Gamma measures the rate of change for a delta for each point moved during a specific time period. In the above example, we can note that all Oct 12 options have a gamma of 0.6 and the November options have a gamma of either 0.5 for 0.4. Gamma stays pretty constant. So for the Oct 12 options, for each 1 point move in Apple, the gamma will cause the delta to change by 0.6 per point moved. Thats why between the 5-point strike prices you see a 3-4 delta difference.

Theta

Theta is the measure of time decay in an option. When you buy and hold an option, theta is your enemy. Your option will decay over time the closer you get to expiration. If you write an option, theta becomes your friend. Writing an option off at $500 and watching it decay over time will generate you that much profit in return and if the option expires worthless, you earn the full $500.

The value of theta represents how much the option will decay per day. In the above chart, an Oct 12 660.0 call will have a depreciation rate of about $0.438 per contract share or $43.80 per option per day. This is assuming that the stock does not move. If the stock does move, the underlying move could case the contract to increase/decrease in value but by the end of the day, the theta would have already been calculated into the option value.

Vega

Vega represents how much an option price can be affected by volatility changes.
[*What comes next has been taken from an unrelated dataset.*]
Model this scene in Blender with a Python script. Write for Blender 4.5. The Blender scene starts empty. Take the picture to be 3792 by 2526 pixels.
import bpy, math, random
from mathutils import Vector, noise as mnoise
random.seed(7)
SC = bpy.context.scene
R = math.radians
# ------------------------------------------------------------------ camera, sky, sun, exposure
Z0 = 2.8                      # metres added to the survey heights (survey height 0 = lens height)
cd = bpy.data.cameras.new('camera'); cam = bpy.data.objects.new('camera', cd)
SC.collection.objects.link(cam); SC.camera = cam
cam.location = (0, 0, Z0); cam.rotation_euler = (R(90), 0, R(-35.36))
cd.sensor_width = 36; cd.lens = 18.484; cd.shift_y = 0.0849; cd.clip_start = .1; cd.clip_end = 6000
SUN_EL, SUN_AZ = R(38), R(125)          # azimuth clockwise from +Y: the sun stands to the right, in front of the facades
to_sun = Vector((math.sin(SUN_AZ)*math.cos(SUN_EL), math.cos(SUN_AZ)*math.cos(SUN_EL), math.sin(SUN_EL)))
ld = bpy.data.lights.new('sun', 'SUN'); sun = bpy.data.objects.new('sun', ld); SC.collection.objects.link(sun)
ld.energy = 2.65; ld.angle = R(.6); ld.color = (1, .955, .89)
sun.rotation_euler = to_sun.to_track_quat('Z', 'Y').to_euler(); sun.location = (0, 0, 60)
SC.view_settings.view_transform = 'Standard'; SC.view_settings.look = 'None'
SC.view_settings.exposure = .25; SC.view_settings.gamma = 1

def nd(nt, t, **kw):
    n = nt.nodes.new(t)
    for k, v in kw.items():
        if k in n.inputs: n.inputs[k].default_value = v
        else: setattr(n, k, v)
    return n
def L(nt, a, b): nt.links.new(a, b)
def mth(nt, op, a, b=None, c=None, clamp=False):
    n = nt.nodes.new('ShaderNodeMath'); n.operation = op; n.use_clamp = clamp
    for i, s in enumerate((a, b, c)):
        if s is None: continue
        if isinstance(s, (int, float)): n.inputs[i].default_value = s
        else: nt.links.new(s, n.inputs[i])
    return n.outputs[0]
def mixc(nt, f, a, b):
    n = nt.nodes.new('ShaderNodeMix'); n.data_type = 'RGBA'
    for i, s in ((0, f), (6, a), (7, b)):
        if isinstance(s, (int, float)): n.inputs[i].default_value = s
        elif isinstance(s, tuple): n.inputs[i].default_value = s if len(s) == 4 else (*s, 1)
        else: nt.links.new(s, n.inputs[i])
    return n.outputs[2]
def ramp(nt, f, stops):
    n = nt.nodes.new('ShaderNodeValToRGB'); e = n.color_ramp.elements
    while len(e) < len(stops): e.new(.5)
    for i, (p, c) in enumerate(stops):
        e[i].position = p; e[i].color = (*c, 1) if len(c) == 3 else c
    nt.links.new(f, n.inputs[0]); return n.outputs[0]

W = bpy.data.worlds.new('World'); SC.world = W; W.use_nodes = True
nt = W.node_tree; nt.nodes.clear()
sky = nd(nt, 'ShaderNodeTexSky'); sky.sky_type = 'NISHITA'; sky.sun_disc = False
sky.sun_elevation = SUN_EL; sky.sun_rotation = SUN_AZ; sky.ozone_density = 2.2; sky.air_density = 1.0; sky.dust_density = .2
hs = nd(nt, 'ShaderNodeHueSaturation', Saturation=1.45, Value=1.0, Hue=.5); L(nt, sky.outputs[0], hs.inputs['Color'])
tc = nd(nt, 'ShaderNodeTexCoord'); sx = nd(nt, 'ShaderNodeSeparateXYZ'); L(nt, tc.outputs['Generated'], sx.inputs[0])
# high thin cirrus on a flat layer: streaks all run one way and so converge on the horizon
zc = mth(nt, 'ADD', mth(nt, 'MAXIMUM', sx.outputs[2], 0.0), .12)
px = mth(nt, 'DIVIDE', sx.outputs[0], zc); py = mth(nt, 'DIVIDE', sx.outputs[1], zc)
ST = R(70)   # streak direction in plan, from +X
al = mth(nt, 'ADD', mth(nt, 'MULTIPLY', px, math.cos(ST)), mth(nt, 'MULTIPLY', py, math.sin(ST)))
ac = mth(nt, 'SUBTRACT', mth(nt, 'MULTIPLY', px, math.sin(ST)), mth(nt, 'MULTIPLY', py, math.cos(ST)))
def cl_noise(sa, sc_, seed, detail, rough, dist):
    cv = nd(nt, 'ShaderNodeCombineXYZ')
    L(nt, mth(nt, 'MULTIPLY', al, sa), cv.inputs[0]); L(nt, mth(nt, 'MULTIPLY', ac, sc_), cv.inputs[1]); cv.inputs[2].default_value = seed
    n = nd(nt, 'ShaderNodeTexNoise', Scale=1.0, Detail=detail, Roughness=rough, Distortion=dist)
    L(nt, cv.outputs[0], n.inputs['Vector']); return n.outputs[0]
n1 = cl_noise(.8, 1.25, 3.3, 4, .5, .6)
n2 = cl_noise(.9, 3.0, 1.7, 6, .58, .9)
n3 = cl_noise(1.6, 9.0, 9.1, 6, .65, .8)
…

If an option becomes more volatile all of a sudden, the value of the option could increase by an amount close to vega. For the Oct 12 660.0 option, a 1% change in volatility would move the option price by about 0.893 per contract share or $89.30 per option. The longer you buy the option, the higher the vega. This is because of uncertainty of news and events that could occur between the purchase date and the expiration date.